* Dezhou, China’s solar city

China knows it is a major emitter of green gases and polluter. But it is also at the forefront of trying to minimize the effects without slowing down economic development. One example is Dezhou, a city not very far from Beijing.

Here is one image –

But if you want to get a proper impression go to – http://inhabitat.com/china-building-the-biggest-solar-energy-production-base-in-the-whole-world/dezhou-solar-valley-1/

Also read – http://www.renewableenergyworld.com/rea/news/article/2012/06/solar-thermal-scales-new-heights-in-china – extracts below:

“Ask any six-year-old in a Chinese street, ‘What’s a solar water heater and what’s it for?’ Without hesitation they will tell you: ‘A solar water heater is on the roof of a building to make hot water for the shower’. This story is told by Hongzhi Cheng, vice secretary-general of the Beijing-based Chinese Solar Thermal Industry Federation (CSTIF) and head of The Sun’s Vision, a company based in the city of Dezhou in Shandong province.

Dezhou, one hour by car south of Beijing, has become one of China’s solar towns due to the presence of Himin Solar, one of the country’s largest solar water heater manufacturers.
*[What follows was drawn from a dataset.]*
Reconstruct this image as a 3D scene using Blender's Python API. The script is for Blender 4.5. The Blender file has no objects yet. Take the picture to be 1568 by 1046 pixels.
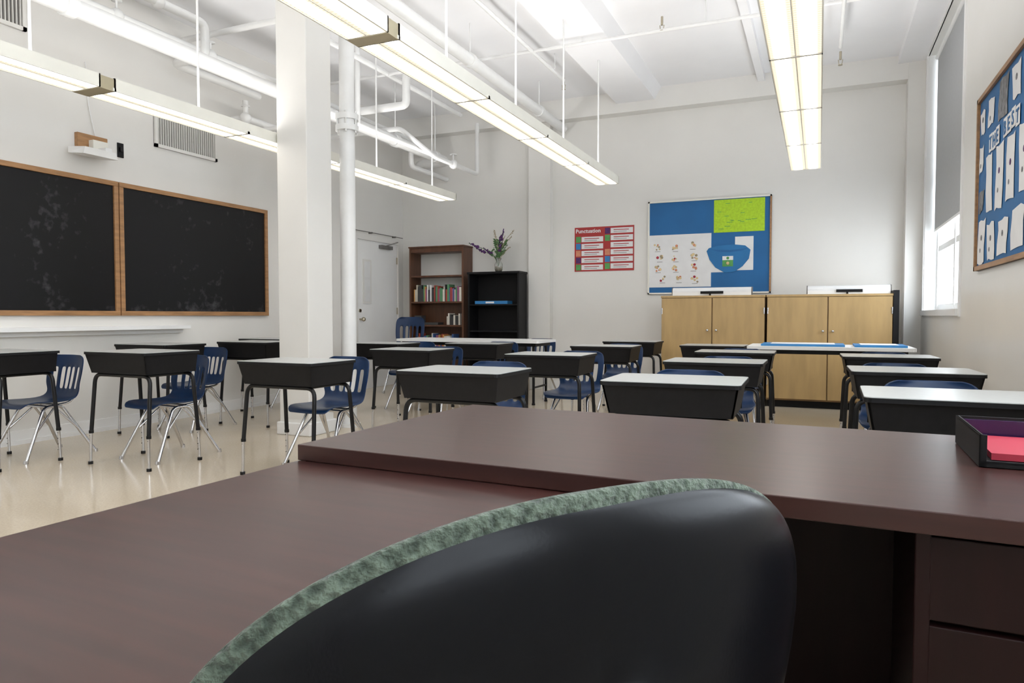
import bpy, bmesh, math, random
from mathutils import Vector, Matrix
random.seed(4)
S=bpy.context.scene
try:
    S.view_settings.view_transform='Standard'
    S.view_settings.look='None'
except Exception as e: print(e)

# ---------------------------------------------------------------- materials
def mat(name,col,rough=.5,metal=0,var=None,bump=None,col2=None,coat=0,spec=None,trans=0,sheen=0):
    m=bpy.data.materials.new(name); m.use_nodes=True
    nt=m.node_tree; N=nt.nodes; L=nt.links
    p=N['Principled BSDF']
    p.inputs['Base Color'].default_value=(*col,1)
    p.inputs['Roughness'].default_value=rough
    p.inputs['Metallic'].default_value=metal
    if coat: p.inputs['Coat Weight'].default_value=coat
    if spec is not None: p.inputs['Specular IOR Level'].default_value=spec
    if trans: p.inputs['Transmission Weight'].default_value=trans
    if sheen: p.inputs['Sheen Weight'].default_value=sheen
    tc=N.new('ShaderNodeTexCoord')
    if var:
        sc,amt,st=var
        mp=N.new('ShaderNodeMapping'); mp.inputs['Scale'].default_value=st
        L.new(tc.outputs['Object'],mp.inputs['Vector'])
        nz=N.new('ShaderNodeTexNoise'); nz.inputs['Scale'].default_value=sc; nz.inputs['Detail'].default_value=6
        L.new(mp.outputs['Vector'],nz.inputs['Vector'])
        rp=N.new('ShaderNodeValToRGB')
        c2=col2 if col2 else tuple(max(0,c*(1-amt)) for c in col)
        rp.color_ramp.elements[0].position=.35; rp.color_ramp.elements[1].position=.65
        rp.color_ramp.elements[0].color=(*c2,1); rp.color_ramp.elements[1].color=(*col,1)
        L.new(nz.outputs['Fac'],rp.inputs['Fac']); L.new(rp.outputs['Color'],p.inputs['Base Color'])
    if bump:
        sc,stg,dist=bump
        nb=N.new('ShaderNodeTexNoise'); nb.inputs['Scale'].default_value=sc; nb.inputs['Detail'].default_value=3
        L.new(tc.outputs['Object'],nb.inputs['Vector'])
        b=N.new('ShaderNodeBump'); b.inputs['Strength'].default_value=stg; b.inputs['Distance'].default_value=dist
        L.new(nb.outputs['Fac'],b.inputs['Height']); L.new(b.outputs['Normal'],p.inputs['Normal'])
    return m
def emat(name,col,st,grid=False):
    m=bpy.data.materials.new(name); m.use_nodes=True
    nt=m.node_tree; N=nt.nodes; L=nt.links; N.clear()
    o=N.new('ShaderNodeOutputMaterial'); e=N.new('ShaderNodeEmission')
    e.inputs['Color'].default_value=(*col,1); e.inputs['Strength'].default_value=st
    L.new(e.outputs[0],o.inputs['Surface'])
    if grid:
        tc=N.new('ShaderNodeTexCoord'); sx=N.new('ShaderNodeSeparateXYZ'); L.new(tc.outputs['Object'],sx.inputs[0])
        def line(ch,pitch,w):
            a=N.new('ShaderNodeMath');a.operation='MULTIPLY';a.inputs[1].default_value=1/pitch;L.new(sx.outputs[ch],a.inputs[0])
            f=N.new('ShaderNodeMath');f.operation='FRACT';L.new(a.outputs[0],f.inputs[0])
            g=N.new('ShaderNodeMath');g.operation='LESS_THAN';g.inputs[1].default_value=w;L.new(f.outputs[0],g.inputs[0]); return g
        g1=line(0,.028,.22); g2=line(1,.028,.22)
        mx=N.new('ShaderNodeMath');mx.operation='MAXIMUM';L.new(g1.outputs[0],mx.inputs[0]);L.new(g2.outputs[0],mx.inputs[1])
        mc=N.new('ShaderNodeMixRGB');mc.inputs[1].default_value=(1.2,1.08,.86,1);mc.inputs[2].default_value=(.93,.82,.57,1)
        L.new(mx.outputs[0],mc.inputs[0])
        ab=N.new('ShaderNodeMath');ab.operation='ABSOLUTE';L.new(sx.outputs[0],ab.inputs[0])
        sb=N.new('ShaderNodeMath');sb.operation='SUBTRACT';sb.inputs[1].default_value=.07;L.new(ab.outputs[0],sb.inputs[0])
        a2=N.new('ShaderNodeMath');a2.operation='ABSOLUTE';L.new(sb.outputs[0],a2.inputs[0])
        mr=N.new('ShaderNodeMapRange');mr.interpolation_type='SMOOTHSTEP';mr.inputs[1].default_value=.010;mr.inputs[2].default_value=.052;mr.inputs[3].default_value=1;mr.inputs[4].default_value=0;L.new(a2.outputs[0],mr.inputs[0])
        m2=N.new('ShaderNodeMixRGB');m2.inputs[2].default_value=(col[0]*st,col[1]*st,col[2]*st,1);L.new(mr.outputs[0],m2.inputs[0]);L.new(mc.outputs[0],m2.inputs[1])
        L.new(m2.outputs[0],e.inputs['Color']);e.inputs['Strength'].default_value=1
    return m

M_wall=mat('wall_paint',(.79,.775,.74),.55,var=(1.3,.04,(1,1,1)),bump=(18,.12,.004))
M_wallr=mat('wall_paint_gloss',(.78,.765,.73),.33,var=(1.3,.04,(1,1,1)),bump=(9,.2,.005))
M_ceil=mat('ceiling_paint',(.9,.9,.915),.6,var=(2,.03,(1,1,1)),bump=(8,.2,.006))
M_white=mat('white_trim',(.86,.86,.85),.4,var=(3,.03,(1,1,1)))
M_pipe=mat('pipe_white_paint',(.82,.82,.81),.35,var=(6,.05,(1,1,1)))
M_column=mat('column_paint',(.77,.755,.72),.5,var=(1.5,.05,(1,1,1)),bump=(14,.15,.004))
M_fix=mat('fixture_cream_metal',(.84,.82,.74),.4,var=(5,.05,(1,1,1)))
M_fixd=mat('fixture_joint_metal',(.46,.40,.27),.4,var=(5,.1,(1,1,1)))
M_lens=emat('fixture_lens',(1,.97,.93),8.0,grid=True)
M_up=emat('fixture_uplight',(1,.985,.97),8.0)
M_black=mat('black_plastic',(.009,.009,.010),.5,var=(30,.2,(1,1,1)),spec=.2)
M_blackm=mat('black_metal_tube',(.007,.007,.008),.35,var=(20,.2,(1,1,1)),spec=.3)
M_chrome=mat('chrome',(.66,.66,.68),.2,1,var=(20,.1,(1,1,1)))
M_desktop=mat('grey_laminate',(.49,.50,.49),.3,var=(60,.06,(1,1,1)))
M_blue=mat('blue_plastic',(.006,.027,.085),.35,var=(15,.1,(1,1,1)),spec=.35)
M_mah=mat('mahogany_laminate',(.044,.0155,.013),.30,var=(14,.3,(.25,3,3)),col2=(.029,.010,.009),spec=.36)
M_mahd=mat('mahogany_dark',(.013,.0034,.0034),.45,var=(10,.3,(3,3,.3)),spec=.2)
M_oak=mat('oak_trim',(.42,.22,.095),.45,var=(9,.3,(4,.6,4)))
M_birch=mat('birch_plywood',(.50,.335,.145),.4,var=(3,.16,(4,4,.7)))
M_birchd=mat('birch_edge',(.28,.17,.07),.5,var=(6,.2,(1,1,1)))
M_brown=mat('brown_wood',(.13,.052,.024),.45,var=(5,.35,(4,4,.6)))
M_green=mat('green_fabric',(.098,.128,.095),.95,var=(130,.6,(1,1,1)),bump=(130,1,.010),col2=(.022,.034,.023),sheen=.12)
M_shell=mat('black_vinyl',(.003,.0033,.0045),.27,var=(12,.1,(1,1,1)),bump=(320,.12,.0005),spec=.17)
M_pblue=mat('poster_blue',(.008,.13,.35),.6,var=(3,.12,(1,1,1)))
M_paper=mat('white_paper',(.80,.80,.80),.7,var=(10,.04,(1,1,1)))
M_lime=mat('lime_paper',(.47,.73,.02),.6,var=(40,.18,(1,1,1)))
M_red=mat('poster_red',(.42,.03,.03),.5,var=(5,.05,(1,1,1)))
M_pink=mat('red_card',(.36,.016,.04),.6,var=(8,.06,(1,1,1)))
M_purple=mat('purple_flower',(.10,.025,.15),.7,var=(80,.4,(1,1,1)))
M_leaf=mat('leaf_green',(.07,.16,.05),.6,var=(40,.3,(1,1,1)))
M_straw=mat('dry_twig',(.40,.32,.2),.7,var=(40,.3,(1,1,1)))
M_dark=mat('dark_grille',(.16,.15,.14),.6,var=(10,.1,(1,1,1)))
M_blind=mat('blind_fabric',(.46,.47,.48),.8,var=(30,.04,(1,1,1)))
M_brass=mat('brass',(.5,.45,.35),.3,1,var=(10,.1,(1,1,1)))
M_yel=mat('yellow_print',(.78,.6,.32),.6,var=(20,.3,(1,1,1)))
M_orange=mat('orange_print',(.7,.28,.16),.6,var=(20,.2,(1,1,1)))
M_grn=mat('green_print',(.1,.36,.1),.6,var=(20,.2,(1,1,1)))
M_lblue=mat('light_blue_mat',(.03,.22,.52),.45,var=(6,.1,(1,1,1)))
M_glass=mat('vase_glass',(.9,.92,.9),.05,var=(5,.02,(1,1,1)),trans=.9)
M_photo=mat('photo_print',(.2,.2,.22),.4,var=(25,.8,(1,1,1)))
M_smoke=mat('smoked_violet_plastic',(.03,.012,.055),.15,var=(6,.3,(1,1,1)))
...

For a German visitor with an interest in solar thermal technology, driving in the city provides an exciting tour past scores of roof and facade installations.
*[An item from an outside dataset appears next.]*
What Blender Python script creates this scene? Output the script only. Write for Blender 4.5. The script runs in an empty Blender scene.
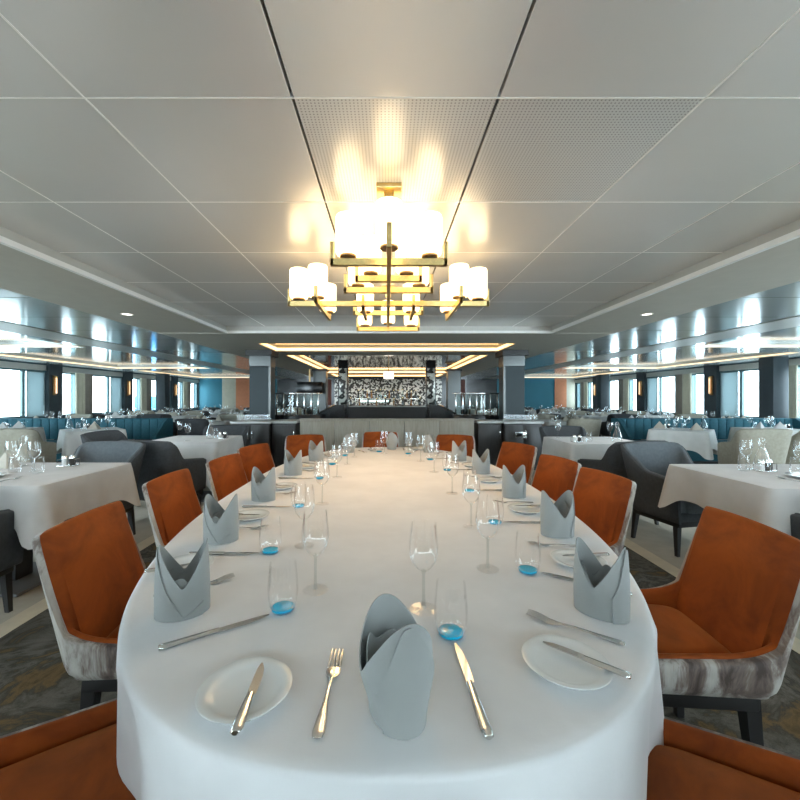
import bpy, bmesh, math, random
from math import sin, cos, pi, radians, atan2, hypot, sqrt
from mathutils import Vector, Matrix

random.seed(7)
SC = bpy.context.scene
COL = SC.collection
CAMZ = 1.27
F = 392.0
VX, VY = 387.0, 398.0
TZ = 0.75          # table top height
CEIL = 2.32
SOF = 2.22

def at(px, py, z):
    """point of the place at height z seen at a pixel"""
    d = F * (CAMZ - z) / (py - VY)
    return ((px - VX) * d / F, d)

# ------------------------------------------------------------------ materials
def new_mat(name):
    m = bpy.data.materials.new(name)
    m.use_nodes = True
    nt = m.node_tree
    b = nt.nodes['Principled BSDF']
    return m, nt, b

def setp(b, **k):
    names = dict(col='Base Color', rough='Roughness', metal='Metallic', spec='Specular IOR Level', sheen='Sheen Weight',
                 sheenr='Sheen Roughness', coat='Coat Weight', trans='Transmission Weight', ior='IOR', alpha='Alpha',
                 ecol='Emission Color', estr='Emission Strength', coatr='Coat Roughness')
    for key, v in k.items():
        if key in ('col', 'ecol') and len(v) == 3:
            v = (*v, 1)
        b.inputs[names[key]].default_value = v

def coords(nt, scale=(1, 1, 1), kind='Object', rot=(0, 0, 0)):
    tc = nt.nodes.new('ShaderNodeTexCoord')
    mp = nt.nodes.new('ShaderNodeMapping')
    mp.inputs['Scale'].default_value = scale
    mp.inputs['Rotation'].default_value = rot
    nt.links.new(tc.outputs[kind], mp.inputs['Vector'])
    return mp.outputs['Vector']

def noise(nt, vec, scale, detail=4, rough=0.55, dist=0.0):
    n = nt.nodes.new('ShaderNodeTexNoise')
    n.inputs['Scale'].default_value = scale
    n.inputs['Detail'].default_value = detail
    n.inputs['Roughness'].default_value = rough
    n.inputs['Distortion'].default_value = dist
    nt.links.new(vec, n.inputs['Vector'])
    return n.outputs['Fac']

def ramp(nt, fac, stops, interp='LINEAR'):
    r = nt.nodes.new('ShaderNodeValToRGB')
    r.color_ramp.interpolation = interp
    e = r.color_ramp.elements
    while len(e) < len(stops):
        e.new(0.5)
    for k, (p, c) in enumerate(stops):
        e[k].position = p
        e[k].color = (*c, 1)
    nt.links.new(fac, r.inputs['Fac'])
    return r.outputs['Color']

def bump(nt, b, height, strength=0.2, dist=0.002):
    n = nt.nodes.new('ShaderNodeBump')
    n.inputs['Strength'].default_value = strength
    n.inputs['Distance'].default_value = dist
    nt.links.new(height, n.inputs['Height'])
    nt.links.new(n.outputs['Normal'], b.inputs['Normal'])

def plain(name, col, rough=0.5, metal=0.0, var=0.06, nscale=8, **k):
    m, nt, b = new_mat(name)
    setp(b, rough=rough, metal=metal, **k)
    v = coords(nt)
    f = noise(nt, v, nscale)
    lo = tuple(c * (1 - var) for c in col)
    hi = tuple(min(1, c * (1 + var)) for c in col)
    nt.links.new(ramp(nt, f, [(0.3, lo), (0.7, hi)]), b.inputs['Base Color'])
    return m

def cloth(name, col, weave=900, var=0.05, rough=0.85, wr=0.15):
    m, nt, b = new_mat(name)
    setp(b, rough=rough, sheen=0.15)
    v = coords(nt)
    f = noise(nt, v, 5, 3)
    lo = tuple(c * (1 - var) for c in col)
    hi = tuple(min(1, c * (1 + var)) for c in col)
    nt.links.new(ramp(nt, f, [(0.35, lo), (0.65, hi)]), b.inputs['Base Color'])
    g = noise(nt, v, 9, 5, 0.6)
    bump(nt, b, g, wr, 0.02)
    return m

def emit(name, col, strength):
    m, nt, b = new_mat(name)
    setp(b, col=(0.8, 0.8, 0.8), ecol=col, estr=strength, rough=0.5)
    return m

def thin_glass(name, tint=(1, 1, 1), refl=1.0, rough=0.02, lo=0.03, hi=0.5):
    m = bpy.data.materials.new(name)
    m.use_nodes = True
    nt = m.node_tree
    nt.nodes.clear()
    out = nt.nodes.new('ShaderNodeOutputMaterial')
    mix = nt.nodes.new('ShaderNodeMixShader')
    tr = nt.nodes.new('ShaderNodeBsdfTransparent')
    tr.inputs['Color'].default_value = (*tint, 1)
    gl = nt.nodes.new('ShaderNodeBsdfGlossy')
    gl.inputs['Roughness'].default_value = rough
    gl.inputs['Color'].default_value = (refl, refl, refl, 1)
    lw = nt.nodes.new('ShaderNodeLayerWeight')
    lw.inputs['Blend'].default_value = 0.13
    mr = nt.nodes.new('ShaderNodeMapRange')
    mr.inputs['To Min'].default_value = lo
    mr.inputs['To Max'].default_value = hi
    nt.links.new(lw.outputs['Fresnel'], mr.inputs['Value'])
    nt.links.new(mr.outputs['Result'], mix.inputs['Fac'])
    nt.links.new(tr.outputs[0], mix.inputs[1])
    nt.links.new(gl.outputs[0], mix.inputs[2])
    nt.links.new(mix.outputs[0], out.inputs['Surface'])
    return m

def velvet(name, dark, light):
    m, nt, b = new_mat(name)
    setp(b, rough=0.75, sheen=0.25, sheenr=0.5, spec=0.2)
    b.inputs['Sheen Tint'].default_value = (1.0, 0.45, 0.15, 1)
    v = coords(nt, (1, 1, 1))
    f = noise(nt, v, 5.0, 5, 0.6, 0.6)
    nt.links.new(ramp(nt, f, [(0.3, dark), (0.62, light)]), b.inputs['Base Color'])
    bump(nt, b, noise(nt, v, 260, 2), 0.08, 0.001)
    return m

def hide(name):
    m, nt, b = new_mat(name)
    setp(b, rough=0.6)
    v = coords(nt, (1, 1, 0.35))
    f = noise(nt, v, 11, 6, 0.65, 0.5)
    nt.links.new(ramp(nt, f, [(0.36, (0.05, 0.032, 0.026)), (0.46, (0.16, 0.12, 0.10)), (0.54, (0.36, 0.335, 0.30)), (0.75, (0.50, 0.465, 0.415))]), b.inputs['Base Color'])
    return m

def wood(name, a, c, scale=3, rough=0.4):
    m, nt, b = new_mat(name)
    setp(b, rough=rough)
    v = coords(nt, (1, 1, 0.12))
    f = noise(nt, v, 14 * scale, 5, 0.6, 1.2)
    nt.links.new(ramp(nt, f, [(0.3, a), (0.7, c)]), b.inputs['Base Color'])
    return m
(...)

From Retrofits to Central Systems

Dezhou is also a great city to see how the solar thermal industry is developing from retrofitted systems for individual households towards large-scale rooftop solar fields serving entire buildings.

Building-integrated Systems Take Off

The third generation of solar thermal technology in China consists of building-integrated systems. Himin Solar is blazing a trail with several demonstration projects in Dezhou’s ‘Solar Valley’.

Pressurised Balcony Systems

Each flat at these new developments also includes a vacuum tube collector installed in the facade and a 300-litre tank on the balcony to supply hot water. These solar systems represent a totally new generation of residential solar water usage in China. They are pressurised, indirect systems with u-pipe collectors, and a closed-loop solar circuit filled with glycol. If the facade collector fails to reach 60°C, the electric element in the tank compensates. Solar domestic hot water is therefore separate from the buildings’ central heating and cooling system.

Sales Double for Balcony Systems

Balcony systems are popular for multi-family buildings that lack roof space for a solar unit for each apartment. ‘We produced 60,000 tanks for balcony systems last year and we expect a doubling this year,’ says Jie Xu, Linuo Paradigma’s production manager.

China’s tall buildings seem to have no upper limit for solar thermal installations. The industry aims high and still has huge growth potential, says Hongzhi Cheng. ‘Only 30% of the market demand is fulfilled yet in the rural area. We expect the rural segment to grow [from around RMB100 billion ($15 billion) today] to RMB600 million.’ But he predicts even stronger growth of thousands of billions of renminbi for the large-scale solar thermal sector. European visitors will then be astonished by even more solar thermal installations on Chinese skylines.”